Some of the most powerful figures in American sports are in Los Angeles this week as the nation’s top sports league defends itself against a lawsuit claiming televised games are the subject of a price-fixing scandal.
At issue is the NFL’s Sunday Ticket package, which allows fans to watch all games each Sunday and not just the games broadcast by their local CBS and FOX stations.
While those broadcast games are free to watch in a team’s local area, Sunday Ticket charges $449 per year to watch what other parts of the country are seeing for free. Through last season, Sunday Ticket was only available through DirecTV, though it moves to YouTube TV beginning this upcoming season.
NFL Commissioner Roger Goodell and Jerry Jones, the owner of the Dallas Cowboys who wields outsized influence even relative to his powerful position, testified in downtown Los Angeles on Monday, as reported by independent journalist Meghan Cuniff for her Substack, Legal Affairs and Trials. Jones is also returning for further cross-examination on Tuesday.
The football figures are defending the league against a class-action suit from Sunday Ticket subscribers that seeks “billions of dollars for what plaintiff attorneys describe as a years-long monopoly and price-fixing scheme that intentionally priced some fans out of the Sunday package to maintain high profits from broadcast deals with CBS and Fox,” Cuniff wrote.
The suit claims the NFL purposefully kept Sunday Ticket at a high price so that many could not afford it, forcing them to watch their local broadcasts and thereby increasing their viewership numbers, forcing the networks to pay the league more for broadcast rights.
If the suit is successful, the NFL may be forced to pay billions, perhaps even as much as $21 billion due to the possibility to triple damages in antitrust cases, as reported by the Associated Press.
Jones and Goodell insist there was not scheme to keep the price high.

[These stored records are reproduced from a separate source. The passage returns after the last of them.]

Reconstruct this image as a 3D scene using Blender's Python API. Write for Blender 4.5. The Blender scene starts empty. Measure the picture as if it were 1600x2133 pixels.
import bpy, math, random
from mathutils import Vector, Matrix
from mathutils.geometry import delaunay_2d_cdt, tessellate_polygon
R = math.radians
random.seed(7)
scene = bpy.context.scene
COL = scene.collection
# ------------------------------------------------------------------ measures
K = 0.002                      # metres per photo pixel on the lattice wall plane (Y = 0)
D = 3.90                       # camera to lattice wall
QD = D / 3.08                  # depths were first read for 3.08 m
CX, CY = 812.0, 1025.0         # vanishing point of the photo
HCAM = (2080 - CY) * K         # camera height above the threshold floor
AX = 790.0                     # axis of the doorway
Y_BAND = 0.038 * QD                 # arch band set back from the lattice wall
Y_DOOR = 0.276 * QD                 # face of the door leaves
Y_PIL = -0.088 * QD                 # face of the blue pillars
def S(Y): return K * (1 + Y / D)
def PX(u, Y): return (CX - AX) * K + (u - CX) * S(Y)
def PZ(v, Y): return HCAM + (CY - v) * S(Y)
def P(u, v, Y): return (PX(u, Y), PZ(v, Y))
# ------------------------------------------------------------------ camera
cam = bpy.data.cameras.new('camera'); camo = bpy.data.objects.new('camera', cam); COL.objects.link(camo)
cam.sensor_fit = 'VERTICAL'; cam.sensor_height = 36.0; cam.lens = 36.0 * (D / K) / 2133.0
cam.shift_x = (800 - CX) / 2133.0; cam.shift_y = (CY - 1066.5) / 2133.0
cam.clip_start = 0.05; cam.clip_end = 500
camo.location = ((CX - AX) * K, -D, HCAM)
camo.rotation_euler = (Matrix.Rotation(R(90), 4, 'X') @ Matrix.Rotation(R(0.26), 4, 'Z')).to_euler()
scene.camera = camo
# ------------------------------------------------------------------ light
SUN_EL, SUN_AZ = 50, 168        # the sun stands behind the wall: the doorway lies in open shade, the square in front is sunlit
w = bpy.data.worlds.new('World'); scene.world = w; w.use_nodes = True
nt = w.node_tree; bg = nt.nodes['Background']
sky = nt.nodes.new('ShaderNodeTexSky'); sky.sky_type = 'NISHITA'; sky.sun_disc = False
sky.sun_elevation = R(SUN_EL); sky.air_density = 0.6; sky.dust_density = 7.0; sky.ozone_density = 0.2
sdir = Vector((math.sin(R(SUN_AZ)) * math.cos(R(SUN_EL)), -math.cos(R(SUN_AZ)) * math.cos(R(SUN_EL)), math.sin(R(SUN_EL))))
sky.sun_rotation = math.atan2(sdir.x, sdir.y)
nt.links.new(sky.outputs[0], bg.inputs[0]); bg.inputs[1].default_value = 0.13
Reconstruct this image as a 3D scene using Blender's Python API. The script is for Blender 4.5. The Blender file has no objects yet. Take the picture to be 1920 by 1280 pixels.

Instead, as Goodell argued, Sunday Ticket is “a premium product” and “should be priced accordingly.”
Their argument is undercut, however, by a videotaped deposition from another owner, Robert Kraft of the New England Patriots.
Kraft “seemed to connect the number of Sunday Ticket subscribers to the NFL’s desire ‘to keep this as a premium product that doesn’t devalue over the air, TV product,'” Cuniff reported.
“We’re not looking to get multitudes of people,” he added.